Unintended consequences of hilarity

When I decided to start running ads on this site I had no idea of the hiliarity that would ensue, but Google’s intelligent ad generator is picking up some gems. Megalomedia, your source for Canadian media analysis and sponsored links to paranoid left-wing websites.

If a Liberal wins in Labrador, does it make a sound?
I gotta say, I was a little surprised that the Globe and Post didn’t run the Labrador by-election on A1. After weeks of fronting Chuck Cadman’s every bowel movement, they took a pass on an actual story about the balance of power in Parliament. With one more MP, even losing Cadman’s support on the next confidence vote could leave the two sides tied with the tie-breaker going to the Liberal speaker. But instead the Post runs a sensational but ultimately resolutionless story about the Bre-X (remember that?) scandal and the Globe leads with a slightly-misleading headline about the sponsorship audit (more on that in a sec).
While the outcome of the by-election wasn’t a shock, it certainly wasn’t a given either. While the papers did offer fairly thorough coverage, I have a hard time believing that whether or not the geologist behind the Bre-X scandal is dead is bigger news.

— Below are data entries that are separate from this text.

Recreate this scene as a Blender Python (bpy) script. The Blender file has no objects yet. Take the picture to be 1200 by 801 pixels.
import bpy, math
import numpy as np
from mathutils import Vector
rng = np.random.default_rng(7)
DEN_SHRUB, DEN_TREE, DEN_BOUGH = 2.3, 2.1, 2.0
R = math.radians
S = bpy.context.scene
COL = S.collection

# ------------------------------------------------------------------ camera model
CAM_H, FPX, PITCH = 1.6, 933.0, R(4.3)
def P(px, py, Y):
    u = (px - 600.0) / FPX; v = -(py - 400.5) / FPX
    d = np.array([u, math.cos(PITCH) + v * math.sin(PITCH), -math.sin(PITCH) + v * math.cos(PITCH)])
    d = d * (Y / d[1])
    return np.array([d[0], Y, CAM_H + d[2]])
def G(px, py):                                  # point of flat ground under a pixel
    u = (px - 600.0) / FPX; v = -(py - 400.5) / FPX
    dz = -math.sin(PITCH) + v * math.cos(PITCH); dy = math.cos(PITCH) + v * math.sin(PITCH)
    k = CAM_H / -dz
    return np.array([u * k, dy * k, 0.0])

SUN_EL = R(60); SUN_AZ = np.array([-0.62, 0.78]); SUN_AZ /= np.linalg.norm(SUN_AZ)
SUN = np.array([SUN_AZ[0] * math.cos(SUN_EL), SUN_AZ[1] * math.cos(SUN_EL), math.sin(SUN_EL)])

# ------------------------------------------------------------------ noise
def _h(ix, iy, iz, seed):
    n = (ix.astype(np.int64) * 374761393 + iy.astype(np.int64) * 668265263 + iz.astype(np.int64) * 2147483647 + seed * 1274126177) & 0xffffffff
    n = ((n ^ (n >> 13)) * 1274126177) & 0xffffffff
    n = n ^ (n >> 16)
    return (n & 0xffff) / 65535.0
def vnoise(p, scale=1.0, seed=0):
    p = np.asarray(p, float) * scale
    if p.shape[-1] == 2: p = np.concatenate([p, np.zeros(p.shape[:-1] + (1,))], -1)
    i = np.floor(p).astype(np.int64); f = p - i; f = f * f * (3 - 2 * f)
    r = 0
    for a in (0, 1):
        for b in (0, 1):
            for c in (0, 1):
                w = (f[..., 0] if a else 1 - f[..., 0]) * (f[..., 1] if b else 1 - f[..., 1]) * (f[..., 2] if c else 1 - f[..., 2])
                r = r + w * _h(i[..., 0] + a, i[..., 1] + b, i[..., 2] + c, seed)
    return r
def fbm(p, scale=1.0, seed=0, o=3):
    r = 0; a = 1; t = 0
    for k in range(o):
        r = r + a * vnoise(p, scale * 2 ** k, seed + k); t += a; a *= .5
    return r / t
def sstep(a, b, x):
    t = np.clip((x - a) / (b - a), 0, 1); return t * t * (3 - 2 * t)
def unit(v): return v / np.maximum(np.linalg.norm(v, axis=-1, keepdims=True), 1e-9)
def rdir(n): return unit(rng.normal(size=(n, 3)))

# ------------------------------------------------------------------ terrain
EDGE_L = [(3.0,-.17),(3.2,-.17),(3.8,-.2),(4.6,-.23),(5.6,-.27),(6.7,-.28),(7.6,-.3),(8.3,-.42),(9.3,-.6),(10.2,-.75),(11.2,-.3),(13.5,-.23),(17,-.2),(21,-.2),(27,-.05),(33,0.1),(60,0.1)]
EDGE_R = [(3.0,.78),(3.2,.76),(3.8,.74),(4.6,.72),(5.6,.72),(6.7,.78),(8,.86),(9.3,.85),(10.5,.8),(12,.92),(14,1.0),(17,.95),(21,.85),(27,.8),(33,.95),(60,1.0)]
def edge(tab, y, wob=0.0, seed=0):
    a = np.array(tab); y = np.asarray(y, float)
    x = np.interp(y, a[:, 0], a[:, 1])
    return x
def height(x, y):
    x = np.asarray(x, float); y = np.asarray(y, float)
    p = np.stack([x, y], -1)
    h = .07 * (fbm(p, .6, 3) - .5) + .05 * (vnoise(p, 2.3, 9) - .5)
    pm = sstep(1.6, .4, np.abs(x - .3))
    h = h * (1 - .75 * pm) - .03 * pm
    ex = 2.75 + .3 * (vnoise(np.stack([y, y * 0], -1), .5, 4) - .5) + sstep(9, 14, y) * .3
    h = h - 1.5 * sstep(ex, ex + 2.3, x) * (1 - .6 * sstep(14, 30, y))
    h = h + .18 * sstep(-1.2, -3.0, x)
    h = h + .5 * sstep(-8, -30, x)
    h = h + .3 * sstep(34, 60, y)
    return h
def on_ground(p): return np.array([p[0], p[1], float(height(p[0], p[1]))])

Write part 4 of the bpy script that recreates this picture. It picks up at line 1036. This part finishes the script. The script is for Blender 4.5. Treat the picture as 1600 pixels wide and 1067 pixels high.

“Oh man, I’m gettin’ an Audi!”
“Forensic study backs allegations from Brault,” screams the front page of the Globe. “Forensic sleuths bolster Brault’s credibility,” says Christie Blatchford on A5. “Inquiry unearths Groupaction cash,” adds the National Post. Gee, with all of those headlines you’d assume the forensic auditing team looking into the sponsorship books had come back with some cold, hard evidence clearly illustrating the money trail.
What’s that Toronto Star? “Audit team turns up no smoking gun.” Hmm, how peculiar.
As all the stories evenutally explain, the auditors said the Liberals may have received more than $2.5 million from ad firms that got $1.4 billion in sponsorship and advertising contracts, but they can’t be sure. and they also can’t rule on whether or not the alleged $2.5 million was ill begotten or not.
Let’s extrapolate the Globe’s headline for a second. Brault said he funnelled more than $1 million to Liberal organizers in return for more than $66 million in sponsorship contracts. Those are the “allegations from Brault” that the Globe led with. The forensic report said in a footnote that the $1.76 million estimate they listed was “per allegation by Mr. J. Brault, the actual amount paid to the Liberal party is unknown.”
All the stories do a fairly good job of putting it all in context, but the need for context extends to headlines too. The forensic report did not back Brault’s allegations, it merely refered to them and emphasized that the amount of money is not known.
Call it a nitpicky detail, but it’s a pretty damn substantial detail to me.

Did Joe just praise the Citizen?
I try to give credit where credit is due, and today, the Citizen and Star both kick the Globe’s ass with their coverage of the nomination of Yves Cote for the Canadian Forces ombudsman. This is one of those times when it’s easiest just to present the information and let it speak for itself.

DND news release: M. Côté would bring to the Office almost thirty years of experience with the Government of Canada. He started his career as a Legal Officer with the Office of the Judge Advocate General of the Department of National Defence in 1977. He left the Regular Force four years later and has since occupied various legal positions within the government, including General Counsel in the Human Rights Section of Justice Canada, Government Coordinator for the Commission of Inquiry into the Deployment of Canadian Forces to Somalia and, most recently, Counsel to the Clerk of the Privy Council.

Globe story: Mr. Côté has spent almost 30 years as a government lawyer, including a stint in the 1970s as a legal officer with the military Judge Advocate General’s office. Most recently, he was counsel to the Clerk of the Privy Council.

Citizen story: A news release announcing Mr. Cote’s nomination cited his term as a military lawyer with the Office of the Judge Advocate General beginning in 1977, when he served as a prosecutor and defender, but the statement did not mention the two years he spent as the Canadian Forces legal adviser from 1998 to 2000.

So he was the legal adviser as recently as five years ago eh? I wonder why the department would neglect to include that little fact. Citizen? “A spokesman for Mr. Graham, Steve Jurgutis, disclosed Mr. Cote’s term as legal adviser, but said he could not say whether Mr. Cote advised the Canadian Forces about cases under investigation by the ombudsman.”
Oh, possible conflict of interest, I see.

Hrm, I wanted to talk a bit about coverage of Africa, but I’m running long. I’ll try to work it in again soon. For now, I’m off to nappy-land.